What you have to do »
Establish how many lines in the material include the string "pixels" and report it as a lone number.

■ ■ ■ ■

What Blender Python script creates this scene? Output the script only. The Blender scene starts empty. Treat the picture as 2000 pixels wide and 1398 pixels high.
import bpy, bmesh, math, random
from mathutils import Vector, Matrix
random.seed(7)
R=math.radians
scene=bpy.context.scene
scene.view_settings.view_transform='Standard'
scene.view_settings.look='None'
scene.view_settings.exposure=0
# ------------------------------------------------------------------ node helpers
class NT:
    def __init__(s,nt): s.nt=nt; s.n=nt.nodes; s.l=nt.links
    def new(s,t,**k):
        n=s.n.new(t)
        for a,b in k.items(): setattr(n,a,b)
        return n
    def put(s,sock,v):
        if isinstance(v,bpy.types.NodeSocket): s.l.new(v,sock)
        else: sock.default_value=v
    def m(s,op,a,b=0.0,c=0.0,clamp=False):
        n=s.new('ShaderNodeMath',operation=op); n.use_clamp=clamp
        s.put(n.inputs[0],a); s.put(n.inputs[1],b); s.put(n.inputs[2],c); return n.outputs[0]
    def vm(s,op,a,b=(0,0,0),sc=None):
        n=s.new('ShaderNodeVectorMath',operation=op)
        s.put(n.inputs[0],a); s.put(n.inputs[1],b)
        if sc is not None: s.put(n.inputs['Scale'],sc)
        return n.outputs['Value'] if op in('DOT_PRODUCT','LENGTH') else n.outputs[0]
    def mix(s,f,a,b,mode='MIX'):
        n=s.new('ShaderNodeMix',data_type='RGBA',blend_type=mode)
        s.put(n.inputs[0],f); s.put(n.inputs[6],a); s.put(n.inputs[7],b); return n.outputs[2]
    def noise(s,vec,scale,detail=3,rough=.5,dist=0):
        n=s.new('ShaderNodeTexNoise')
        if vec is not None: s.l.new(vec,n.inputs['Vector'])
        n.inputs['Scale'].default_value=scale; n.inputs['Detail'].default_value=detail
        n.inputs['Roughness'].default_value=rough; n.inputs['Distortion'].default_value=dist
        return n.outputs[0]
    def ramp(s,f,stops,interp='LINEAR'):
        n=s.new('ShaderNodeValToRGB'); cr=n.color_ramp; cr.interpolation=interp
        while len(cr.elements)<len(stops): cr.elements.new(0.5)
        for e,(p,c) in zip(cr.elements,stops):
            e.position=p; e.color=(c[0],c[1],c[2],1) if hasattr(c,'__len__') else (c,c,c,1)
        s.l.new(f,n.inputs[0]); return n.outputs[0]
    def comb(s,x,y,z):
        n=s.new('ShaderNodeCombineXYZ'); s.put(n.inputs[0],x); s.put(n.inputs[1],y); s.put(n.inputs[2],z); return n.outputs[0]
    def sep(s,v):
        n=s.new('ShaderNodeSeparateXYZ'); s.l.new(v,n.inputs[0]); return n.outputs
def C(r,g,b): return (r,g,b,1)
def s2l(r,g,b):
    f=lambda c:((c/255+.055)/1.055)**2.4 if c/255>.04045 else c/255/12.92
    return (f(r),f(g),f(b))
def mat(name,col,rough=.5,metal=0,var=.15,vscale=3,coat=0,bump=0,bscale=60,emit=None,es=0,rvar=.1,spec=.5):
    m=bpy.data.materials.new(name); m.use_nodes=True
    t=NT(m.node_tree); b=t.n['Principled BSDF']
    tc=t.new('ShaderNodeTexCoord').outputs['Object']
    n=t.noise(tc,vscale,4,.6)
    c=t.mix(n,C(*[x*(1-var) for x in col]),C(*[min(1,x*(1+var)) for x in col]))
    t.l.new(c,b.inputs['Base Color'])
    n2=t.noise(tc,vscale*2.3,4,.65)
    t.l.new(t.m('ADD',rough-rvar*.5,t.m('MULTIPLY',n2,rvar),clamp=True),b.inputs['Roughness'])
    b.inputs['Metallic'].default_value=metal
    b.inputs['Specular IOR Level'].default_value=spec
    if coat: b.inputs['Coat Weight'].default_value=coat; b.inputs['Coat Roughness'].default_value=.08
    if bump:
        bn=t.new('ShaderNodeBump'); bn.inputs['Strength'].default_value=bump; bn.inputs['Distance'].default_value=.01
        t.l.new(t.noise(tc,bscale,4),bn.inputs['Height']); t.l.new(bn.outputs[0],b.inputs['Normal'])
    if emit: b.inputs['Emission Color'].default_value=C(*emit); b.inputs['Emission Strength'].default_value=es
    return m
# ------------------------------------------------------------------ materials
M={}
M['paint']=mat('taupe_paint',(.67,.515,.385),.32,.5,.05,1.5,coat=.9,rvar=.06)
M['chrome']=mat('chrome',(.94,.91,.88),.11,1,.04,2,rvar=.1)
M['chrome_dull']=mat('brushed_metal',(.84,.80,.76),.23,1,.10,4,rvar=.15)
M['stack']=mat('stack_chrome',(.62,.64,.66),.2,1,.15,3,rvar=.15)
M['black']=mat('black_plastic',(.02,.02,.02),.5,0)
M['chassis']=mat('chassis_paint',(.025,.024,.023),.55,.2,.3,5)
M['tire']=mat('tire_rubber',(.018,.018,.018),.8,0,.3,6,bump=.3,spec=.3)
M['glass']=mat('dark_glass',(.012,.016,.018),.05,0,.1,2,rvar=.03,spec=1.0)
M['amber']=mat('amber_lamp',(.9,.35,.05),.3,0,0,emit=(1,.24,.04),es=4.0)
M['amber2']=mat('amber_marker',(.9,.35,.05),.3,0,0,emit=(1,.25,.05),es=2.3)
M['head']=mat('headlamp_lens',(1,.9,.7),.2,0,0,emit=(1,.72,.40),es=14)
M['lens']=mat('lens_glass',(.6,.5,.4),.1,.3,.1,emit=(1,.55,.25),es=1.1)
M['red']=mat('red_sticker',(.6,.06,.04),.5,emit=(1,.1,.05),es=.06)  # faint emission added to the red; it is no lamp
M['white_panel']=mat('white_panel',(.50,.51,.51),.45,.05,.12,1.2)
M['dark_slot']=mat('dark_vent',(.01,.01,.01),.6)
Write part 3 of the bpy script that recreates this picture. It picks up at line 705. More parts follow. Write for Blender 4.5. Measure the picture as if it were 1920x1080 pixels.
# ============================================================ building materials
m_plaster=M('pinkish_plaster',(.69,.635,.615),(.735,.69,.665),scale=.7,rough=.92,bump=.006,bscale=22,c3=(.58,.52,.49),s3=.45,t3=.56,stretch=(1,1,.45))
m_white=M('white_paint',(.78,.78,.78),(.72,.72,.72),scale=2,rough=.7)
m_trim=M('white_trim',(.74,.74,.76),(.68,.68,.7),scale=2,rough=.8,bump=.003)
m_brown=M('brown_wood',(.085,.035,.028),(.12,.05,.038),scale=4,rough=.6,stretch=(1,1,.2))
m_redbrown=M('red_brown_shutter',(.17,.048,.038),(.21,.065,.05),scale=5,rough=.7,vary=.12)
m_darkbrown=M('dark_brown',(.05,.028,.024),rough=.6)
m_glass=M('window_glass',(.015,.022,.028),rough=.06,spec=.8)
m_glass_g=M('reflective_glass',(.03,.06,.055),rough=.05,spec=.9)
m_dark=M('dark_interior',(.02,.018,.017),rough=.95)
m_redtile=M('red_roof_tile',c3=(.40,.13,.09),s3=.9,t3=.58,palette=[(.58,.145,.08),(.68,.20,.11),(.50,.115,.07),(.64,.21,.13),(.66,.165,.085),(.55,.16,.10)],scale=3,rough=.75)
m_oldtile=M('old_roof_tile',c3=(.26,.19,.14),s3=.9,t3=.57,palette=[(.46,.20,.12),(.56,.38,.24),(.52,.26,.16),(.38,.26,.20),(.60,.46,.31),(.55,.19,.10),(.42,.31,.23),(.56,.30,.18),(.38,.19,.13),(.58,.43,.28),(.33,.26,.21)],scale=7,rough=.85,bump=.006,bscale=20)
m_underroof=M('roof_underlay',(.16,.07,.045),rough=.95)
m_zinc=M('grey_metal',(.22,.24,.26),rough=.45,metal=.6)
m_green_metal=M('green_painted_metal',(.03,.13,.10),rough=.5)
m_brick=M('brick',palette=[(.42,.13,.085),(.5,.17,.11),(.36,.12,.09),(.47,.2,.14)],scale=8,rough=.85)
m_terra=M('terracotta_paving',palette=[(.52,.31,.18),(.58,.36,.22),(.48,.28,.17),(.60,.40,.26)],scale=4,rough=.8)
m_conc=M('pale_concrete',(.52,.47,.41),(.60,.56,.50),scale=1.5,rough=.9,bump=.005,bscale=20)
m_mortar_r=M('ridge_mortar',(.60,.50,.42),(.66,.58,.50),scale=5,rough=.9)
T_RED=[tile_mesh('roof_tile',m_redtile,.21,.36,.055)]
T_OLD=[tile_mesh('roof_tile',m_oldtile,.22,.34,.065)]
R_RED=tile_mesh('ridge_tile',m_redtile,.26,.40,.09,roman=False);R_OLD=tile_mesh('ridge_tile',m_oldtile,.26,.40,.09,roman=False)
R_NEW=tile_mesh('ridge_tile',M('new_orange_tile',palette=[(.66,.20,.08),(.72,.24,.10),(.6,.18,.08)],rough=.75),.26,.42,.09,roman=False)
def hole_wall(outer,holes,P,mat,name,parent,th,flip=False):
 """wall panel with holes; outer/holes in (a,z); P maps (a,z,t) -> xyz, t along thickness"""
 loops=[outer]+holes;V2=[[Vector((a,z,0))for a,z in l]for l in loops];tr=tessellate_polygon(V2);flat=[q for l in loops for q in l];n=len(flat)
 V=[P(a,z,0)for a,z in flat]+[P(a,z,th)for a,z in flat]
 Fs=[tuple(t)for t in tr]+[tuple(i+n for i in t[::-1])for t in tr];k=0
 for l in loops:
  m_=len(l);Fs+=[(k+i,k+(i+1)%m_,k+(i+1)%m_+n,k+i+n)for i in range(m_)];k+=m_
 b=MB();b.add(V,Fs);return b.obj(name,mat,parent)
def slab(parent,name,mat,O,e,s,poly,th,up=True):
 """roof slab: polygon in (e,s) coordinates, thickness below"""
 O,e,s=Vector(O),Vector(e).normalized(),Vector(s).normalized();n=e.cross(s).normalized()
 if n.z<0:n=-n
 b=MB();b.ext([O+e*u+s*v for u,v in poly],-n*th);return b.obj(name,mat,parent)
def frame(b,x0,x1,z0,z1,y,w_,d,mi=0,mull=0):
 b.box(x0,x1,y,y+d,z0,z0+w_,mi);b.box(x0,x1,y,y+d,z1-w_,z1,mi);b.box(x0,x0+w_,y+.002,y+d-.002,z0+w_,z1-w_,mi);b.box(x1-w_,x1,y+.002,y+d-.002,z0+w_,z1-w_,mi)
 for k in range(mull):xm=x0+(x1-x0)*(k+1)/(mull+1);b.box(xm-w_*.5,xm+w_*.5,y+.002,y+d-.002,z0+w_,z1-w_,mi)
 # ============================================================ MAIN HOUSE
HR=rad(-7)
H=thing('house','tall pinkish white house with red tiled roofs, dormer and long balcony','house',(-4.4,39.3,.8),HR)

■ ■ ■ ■

Exercise solution »
2